▸ **Work required**
List all lines in the material below that contain "script".

▸ **Material shown**

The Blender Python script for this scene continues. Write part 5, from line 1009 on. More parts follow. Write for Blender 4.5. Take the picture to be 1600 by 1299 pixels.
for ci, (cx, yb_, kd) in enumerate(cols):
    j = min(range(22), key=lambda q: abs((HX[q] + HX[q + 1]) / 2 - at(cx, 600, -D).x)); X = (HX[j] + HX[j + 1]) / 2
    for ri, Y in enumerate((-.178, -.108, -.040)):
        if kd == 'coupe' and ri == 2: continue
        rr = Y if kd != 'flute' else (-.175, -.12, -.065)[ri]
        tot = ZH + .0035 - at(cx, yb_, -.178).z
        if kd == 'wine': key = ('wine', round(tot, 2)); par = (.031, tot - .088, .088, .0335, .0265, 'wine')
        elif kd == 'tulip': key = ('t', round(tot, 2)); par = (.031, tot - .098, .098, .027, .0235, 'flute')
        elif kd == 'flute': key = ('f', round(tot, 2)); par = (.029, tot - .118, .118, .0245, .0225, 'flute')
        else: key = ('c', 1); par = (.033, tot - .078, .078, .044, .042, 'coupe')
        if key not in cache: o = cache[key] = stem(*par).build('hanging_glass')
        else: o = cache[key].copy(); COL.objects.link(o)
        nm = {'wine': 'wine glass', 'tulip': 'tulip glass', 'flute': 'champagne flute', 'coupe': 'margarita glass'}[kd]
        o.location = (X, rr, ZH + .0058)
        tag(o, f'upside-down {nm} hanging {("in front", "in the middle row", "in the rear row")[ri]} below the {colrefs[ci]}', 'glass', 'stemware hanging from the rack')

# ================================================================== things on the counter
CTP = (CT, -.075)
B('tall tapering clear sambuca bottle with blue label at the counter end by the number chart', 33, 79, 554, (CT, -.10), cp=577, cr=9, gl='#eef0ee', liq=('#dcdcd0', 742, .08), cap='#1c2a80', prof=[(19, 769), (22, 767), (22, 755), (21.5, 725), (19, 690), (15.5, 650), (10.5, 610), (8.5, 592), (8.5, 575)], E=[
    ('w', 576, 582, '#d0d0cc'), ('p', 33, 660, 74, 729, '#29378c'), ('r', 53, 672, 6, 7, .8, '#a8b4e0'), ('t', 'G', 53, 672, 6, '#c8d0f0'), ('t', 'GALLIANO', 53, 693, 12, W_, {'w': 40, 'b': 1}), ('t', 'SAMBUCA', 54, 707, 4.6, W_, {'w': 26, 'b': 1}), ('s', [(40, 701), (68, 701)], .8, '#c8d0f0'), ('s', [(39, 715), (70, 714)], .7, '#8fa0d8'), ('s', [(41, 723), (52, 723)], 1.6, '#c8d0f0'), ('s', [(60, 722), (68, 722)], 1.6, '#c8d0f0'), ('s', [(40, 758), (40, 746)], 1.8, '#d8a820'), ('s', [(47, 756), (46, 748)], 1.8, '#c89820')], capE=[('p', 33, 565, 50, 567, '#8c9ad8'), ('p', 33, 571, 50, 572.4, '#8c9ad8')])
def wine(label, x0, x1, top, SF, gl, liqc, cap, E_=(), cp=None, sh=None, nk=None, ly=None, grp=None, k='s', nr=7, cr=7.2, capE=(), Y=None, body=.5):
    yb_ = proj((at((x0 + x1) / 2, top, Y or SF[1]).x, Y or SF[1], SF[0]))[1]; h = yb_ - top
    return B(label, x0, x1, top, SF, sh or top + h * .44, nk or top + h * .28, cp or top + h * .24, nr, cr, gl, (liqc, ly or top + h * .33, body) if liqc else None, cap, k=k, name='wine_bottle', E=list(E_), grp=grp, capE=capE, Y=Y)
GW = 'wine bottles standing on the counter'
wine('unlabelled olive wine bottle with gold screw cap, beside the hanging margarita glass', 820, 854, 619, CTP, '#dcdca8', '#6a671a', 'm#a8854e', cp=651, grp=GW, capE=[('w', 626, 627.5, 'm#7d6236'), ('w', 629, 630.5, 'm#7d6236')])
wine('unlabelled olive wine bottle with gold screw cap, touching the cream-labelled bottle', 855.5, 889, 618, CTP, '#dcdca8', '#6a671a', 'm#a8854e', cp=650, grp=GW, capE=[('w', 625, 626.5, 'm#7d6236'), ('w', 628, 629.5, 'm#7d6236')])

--

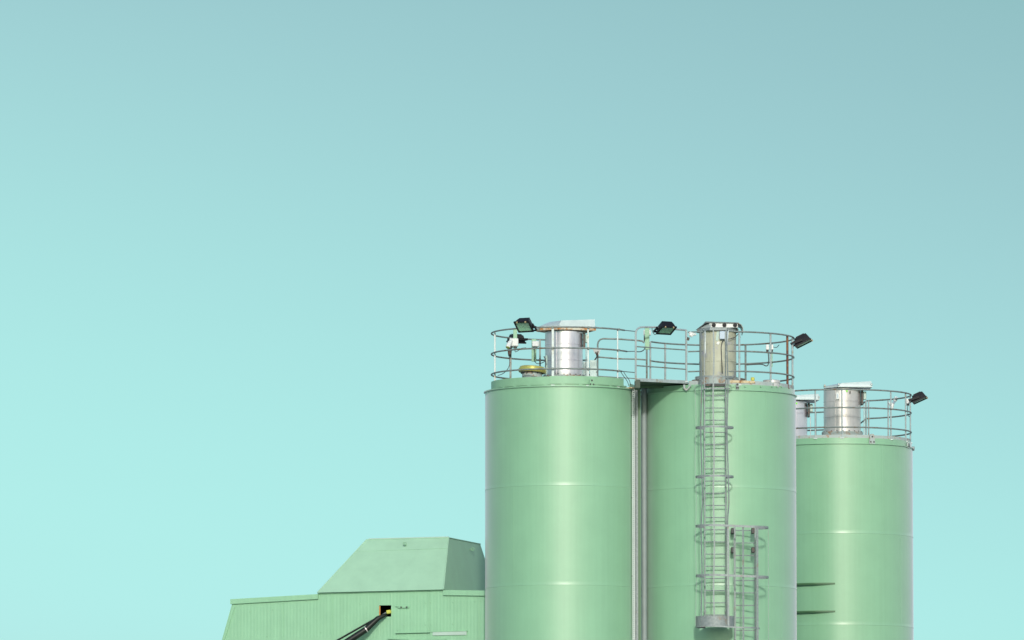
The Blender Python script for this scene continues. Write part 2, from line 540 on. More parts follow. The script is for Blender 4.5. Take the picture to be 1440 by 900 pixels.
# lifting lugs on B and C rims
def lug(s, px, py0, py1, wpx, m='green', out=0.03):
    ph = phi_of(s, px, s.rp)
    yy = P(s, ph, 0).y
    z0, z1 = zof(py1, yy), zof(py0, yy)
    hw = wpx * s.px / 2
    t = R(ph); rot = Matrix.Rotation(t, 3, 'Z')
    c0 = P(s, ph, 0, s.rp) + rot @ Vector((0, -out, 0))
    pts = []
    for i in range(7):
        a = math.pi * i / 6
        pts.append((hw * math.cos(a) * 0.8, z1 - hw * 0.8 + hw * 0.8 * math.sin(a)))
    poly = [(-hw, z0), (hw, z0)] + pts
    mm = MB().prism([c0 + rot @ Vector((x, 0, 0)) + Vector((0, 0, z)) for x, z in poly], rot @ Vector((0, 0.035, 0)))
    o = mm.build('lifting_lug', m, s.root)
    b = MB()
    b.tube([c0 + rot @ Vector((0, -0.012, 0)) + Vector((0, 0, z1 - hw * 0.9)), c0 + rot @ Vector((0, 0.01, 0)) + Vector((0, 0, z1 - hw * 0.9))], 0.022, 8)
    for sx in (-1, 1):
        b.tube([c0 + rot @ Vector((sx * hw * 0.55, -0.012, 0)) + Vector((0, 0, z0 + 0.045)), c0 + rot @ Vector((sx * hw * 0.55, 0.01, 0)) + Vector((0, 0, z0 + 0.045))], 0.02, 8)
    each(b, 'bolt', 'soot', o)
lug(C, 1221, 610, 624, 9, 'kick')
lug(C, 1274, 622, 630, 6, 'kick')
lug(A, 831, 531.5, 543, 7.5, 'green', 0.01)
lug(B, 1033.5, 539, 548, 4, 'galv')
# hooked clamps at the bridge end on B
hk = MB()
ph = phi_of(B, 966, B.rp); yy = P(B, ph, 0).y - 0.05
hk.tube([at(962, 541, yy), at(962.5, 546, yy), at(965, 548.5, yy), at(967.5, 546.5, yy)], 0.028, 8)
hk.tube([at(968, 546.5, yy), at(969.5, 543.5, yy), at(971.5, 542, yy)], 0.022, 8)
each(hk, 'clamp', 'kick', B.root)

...

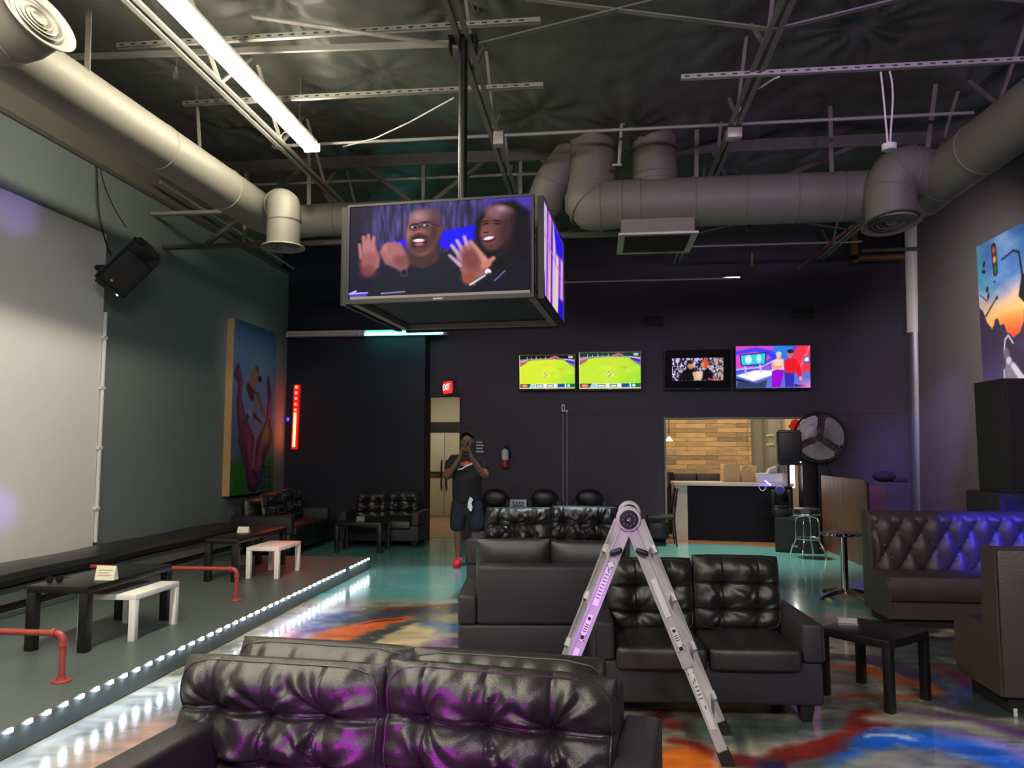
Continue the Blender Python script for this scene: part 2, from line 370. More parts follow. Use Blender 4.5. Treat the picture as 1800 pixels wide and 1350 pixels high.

▸ **Reply**
The Blender Python script for this scene continues. Write part 5, from line 1009 on. More parts follow. Write for Blender 4.5. Take the picture to be 1600 by 1299 pixels.
The Blender Python script for this scene continues. Write part 2, from line 540 on. More parts follow. The script is for Blender 4.5. Take the picture to be 1440 by 900 pixels.
Continue the Blender Python script for this scene: part 2, from line 370. More parts follow. Use Blender 4.5. Treat the picture as 1800 pixels wide and 1350 pixels high.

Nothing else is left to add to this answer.